Baca Juga: 10 Pemahaman Keliru tentang Feminisme
Penyebab
Dilansir dari The Conversation, kekerasan yang marak menimpa korban lelaki, salah satunya dilatarbelakangi oleh maskulinitas beracun di tengah masyarakat. Budaya patriarki ini membuat laki-laki dituntut sebagai sosok yang kuat dan dominan. Hal ini menjadikan laki-laki yang menjadi korban cenderung dianggap tidak macho, lemah, payah, dan bukan laki-laki sejati.
Karena itulah, ketika mereka mengungkapkan kepada publik, pernah mengalami pelecehan, maka reaksi orang banyak adalah ragu. Bahkan tak jarang mereka akan menormalisasi habis-habisan ketika lelaki menjadi korban. Hanya segelintir yang menyadari mereka tengah menjadi korban.

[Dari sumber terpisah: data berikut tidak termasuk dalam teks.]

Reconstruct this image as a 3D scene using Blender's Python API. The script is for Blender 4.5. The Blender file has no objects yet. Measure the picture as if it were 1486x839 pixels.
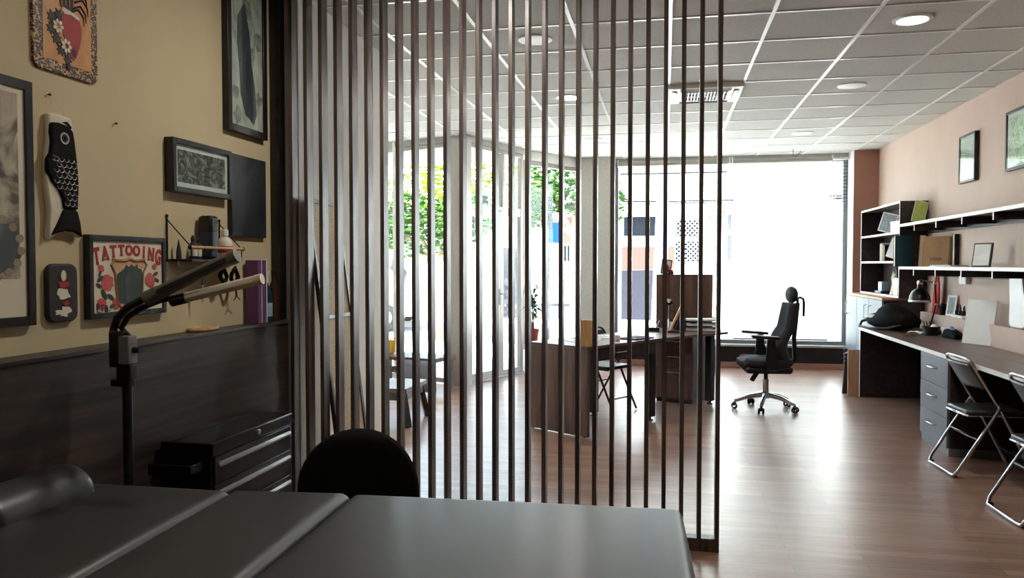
import bpy, bmesh, math, random
from mathutils import Matrix, Vector
random.seed(7)
S = bpy.context.scene
COL = S.collection
PI = math.pi

# ------------------------------------------------------------------ materials
def lin(c):
    r = []
    for v in c:
        v = v / 255.0
        r.append(v / 12.92 if v <= 0.04045 else ((v + 0.055) / 1.055) ** 2.4)
    return (r[0], r[1], r[2], 1.0)

def new_mat(name):
    m = bpy.data.materials.new(name); m.use_nodes = True
    nt = m.node_tree
    return m, nt, nt.nodes['Principled BSDF']

def plain(name, c, rough=0.5, metal=0.0, var=0.06, scale=25.0, bump=0.0, spec=0.5, coat=0.0, sheen=0.0):
    m, nt, b = new_mat(name)
    b.inputs['Roughness'].default_value = rough
    b.inputs['Metallic'].default_value = metal
    b.inputs['Specular IOR Level'].default_value = spec
    b.inputs['Coat Weight'].default_value = coat
    b.inputs['Sheen Weight'].default_value = sheen
    tc = nt.nodes.new('ShaderNodeTexCoord')
    nz = nt.nodes.new('ShaderNodeTexNoise'); nz.inputs['Scale'].default_value = scale; nz.inputs['Detail'].default_value = 4
    nt.links.new(tc.outputs['Object'], nz.inputs['Vector'])
    cr = nt.nodes.new('ShaderNodeValToRGB')
    l = lin(c)
    cr.color_ramp.elements[0].position = 0.3; cr.color_ramp.elements[1].position = 0.7
    cr.color_ramp.elements[0].color = [l[i] * (1 - var) for i in range(3)] + [1]
    cr.color_ramp.elements[1].color = [min(1, l[i] * (1 + var)) for i in range(3)] + [1]
    nt.links.new(nz.outputs['Fac'], cr.inputs['Fac'])
    nt.links.new(cr.outputs['Color'], b.inputs['Base Color'])
    if bump > 0:
        bp = nt.nodes.new('ShaderNodeBump'); bp.inputs['Strength'].default_value = bump; bp.inputs['Distance'].default_value = 0.002
        nt.links.new(nz.outputs['Fac'], bp.inputs['Height']); nt.links.new(bp.outputs['Normal'], b.inputs['Normal'])
    return m

def wood(name, c1, c2, stretch=(1.5, 30, 30), rough=0.4, spec=0.5, coat=0.0, scale=1.0):
    m, nt, b = new_mat(name)
    b.inputs['Roughness'].default_value = rough
    b.inputs['Specular IOR Level'].default_value = spec
    b.inputs['Coat Weight'].default_value = coat
    tc = nt.nodes.new('ShaderNodeTexCoord'); mp = nt.nodes.new('ShaderNodeMapping')
    mp.inputs['Scale'].default_value = stretch
    nz = nt.nodes.new('ShaderNodeTexNoise'); nz.inputs['Scale'].default_value = scale; nz.inputs['Detail'].default_value = 7; nz.inputs['Distortion'].default_value = 0.6
    nt.links.new(tc.outputs['Object'], mp.inputs['Vector']); nt.links.new(mp.outputs['Vector'], nz.inputs['Vector'])
    cr = nt.nodes.new('ShaderNodeValToRGB')
    cr.color_ramp.elements[0].position = 0.32; cr.color_ramp.elements[1].position = 0.68
    cr.color_ramp.elements[0].color = lin(c1); cr.color_ramp.elements[1].color = lin(c2)
    nt.links.new(nz.outputs['Fac'], cr.inputs['Fac']); nt.links.new(cr.outputs['Color'], b.inputs['Base Color'])
    return m

def ramp_mat(name, stops, scale=6.0, stretch=(1, 1, 1), rough=0.5, distort=1.0, detail=6, tex='noise'):
    m, nt, b = new_mat(name)
    b.inputs['Roughness'].default_value = rough
    tc = nt.nodes.new('ShaderNodeTexCoord'); mp = nt.nodes.new('ShaderNodeMapping'); mp.inputs['Scale'].default_value = stretch
    nt.links.new(tc.outputs['Object'], mp.inputs['Vector'])
    if tex == 'noise':
        nz = nt.nodes.new('ShaderNodeTexNoise'); nz.inputs['Scale'].default_value = scale; nz.inputs['Detail'].default_value = detail; nz.inputs['Distortion'].default_value = distort
        out = nz.outputs['Fac']
    elif tex == 'voronoi':
        nz = nt.nodes.new('ShaderNodeTexVoronoi'); nz.inputs['Scale'].default_value = scale; out = nz.outputs['Distance']
    else:
        nz = nt.nodes.new('ShaderNodeTexWave'); nz.inputs['Scale'].default_value = scale; nz.inputs['Distortion'].default_value = distort; out = nz.outputs['Fac']
    nt.links.new(mp.outputs['Vector'], nz.inputs['Vector'])
    cr = nt.nodes.new('ShaderNodeValToRGB')
    e = cr.color_ramp.elements
    while len(e) < len(stops): e.new(0.5)
    for i, (p, c) in enumerate(stops): e[i].position = p; e[i].color = lin(c)
    nt.links.new(out, cr.inputs['Fac']); nt.links.new(cr.outputs['Color'], b.inputs['Base Color'])
    return m

def glass_mat(name, tint=(245, 250, 248), ior=1.45):
    m = bpy.data.materials.new(name); m.use_nodes = True
    nt = m.node_tree; nt.nodes.clear()
    o = nt.nodes.new('ShaderNodeOutputMaterial'); mx = nt.nodes.new('ShaderNodeMixShader')
    t = nt.nodes.new('ShaderNodeBsdfTransparent'); g = nt.nodes.new('ShaderNodeBsdfGlossy'); lw = nt.nodes.new('ShaderNodeLayerWeight'); pw = nt.nodes.new('ShaderNodeMath'); f = nt.nodes.new('ShaderNodeMath')
    t.inputs['Color'].default_value = lin(tint); g.inputs['Roughness'].default_value = 0.02
    lw.inputs['Blend'].default_value = 0.5; pw.operation = 'POWER'; pw.inputs[1].default_value = 5.0; f.operation = 'MULTIPLY_ADD'; f.inputs[1].default_value = 0.93; f.inputs[2].default_value = 0.035
    nt.links.new(lw.outputs['Facing'], pw.inputs[0]); nt.links.new(pw.outputs[0], f.inputs[0])
    nt.links.new(f.outputs[0], mx.inputs[0]); nt.links.new(t.outputs[0], mx.inputs[1]); nt.links.new(g.outputs[0], mx.inputs[2])
    nt.links.new(mx.outputs[0], o.inputs['Surface'])
    return m

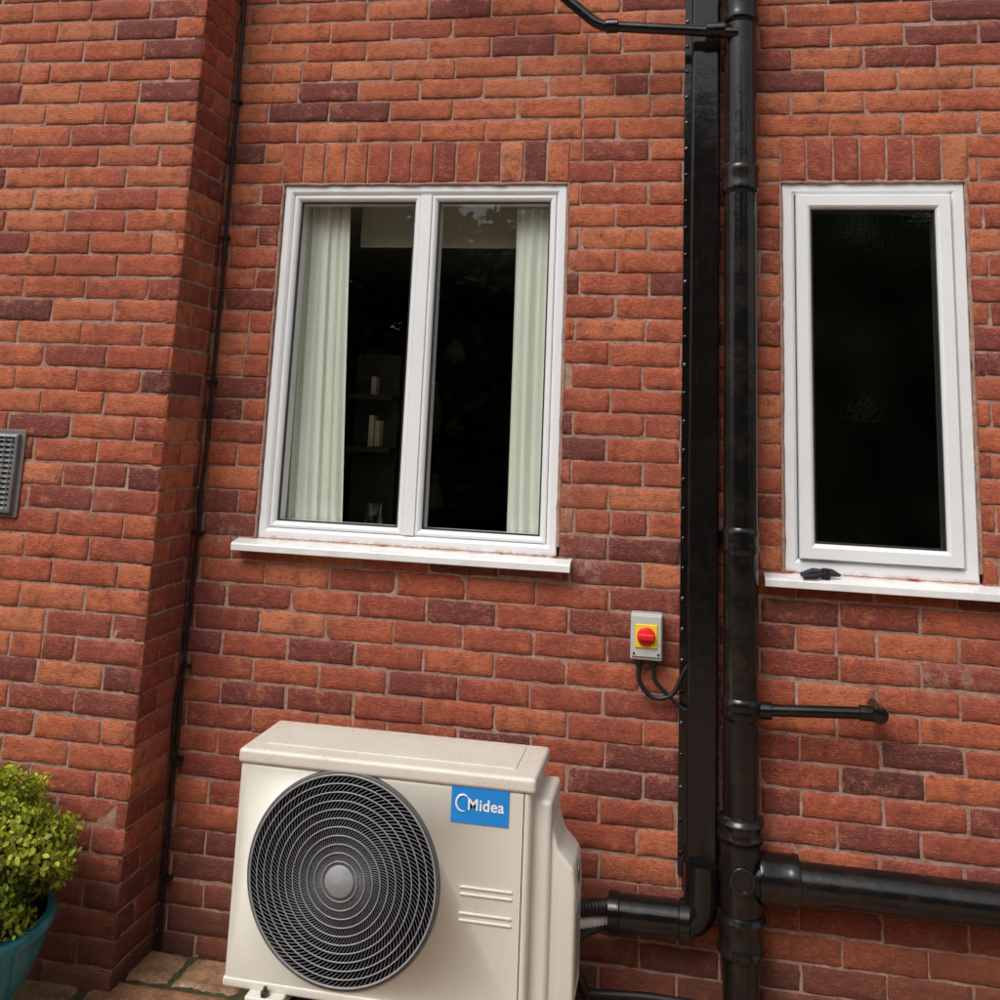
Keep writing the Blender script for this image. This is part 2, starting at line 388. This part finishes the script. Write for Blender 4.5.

Penulis dan aktivis gender Kalis Mardiasih dalam Instagram pribadinya memberikan komentar pelecehan seksual pengemudi daring. “Kabar bagusnya, semua cowok-cowok yang jadi korban si Mbak ini semua punya sikap yang keren. Ada mas-mas yang sama sekali nggak melihat ke mbaknya karena enggak nyaman jadi cuma fokus jawab pertanyaan aja. Bahkan salah satu korban si bapak ojek ngomong dengan tegas bentar jangan dekat-dekat dulu.”
Sikap para pengemudi itu menjadi bukti bahwa lelaki juga merasa tak aman dan nyaman menjadi korban pelecehan. Kata Kalis dalam Instagramnya, semua tindakan yang merendahkan dan menyerang tubuh dan seksualitas orang lain adalah pelecehan seksual, siapapun pelakunya. “Tugas kalian adalah bantuin kami buat menguatkan laki-laki yang jadi korban pelecehan seksual biar berani speak up juga. Dukung mereka buat berani berkampanye lawan pelecehan karena selama ini korban laki-laki biasanya malu atau merasa jadi kurang laki-laki kalau terlihat rapuh atau takut karena pelecehan, “ ujar Kalis.
Baca Juga: 5 Film Kontroversial Yang Cerita dan Aktornya Bermasalah
Selanjutnya, kita juga perlu andil untuk tidak menormalisasi pelecehan seksual para pengemudi. Kita mesti sadar, laki-laki, perempuan, dan gender apapun sangat mungkin untuk menjadi korban pelecehan seksual. Perusahaan transportasi daring perlu tegas mendukung mitra pengemudinya yang menjadi korban. Pun, pemerintah perlu lebih serius menegakkan UU Tindak Pidana Kekerasan Seksual (TPKS) agar keamanan dan kenyamanan pengemudi makin terjamin.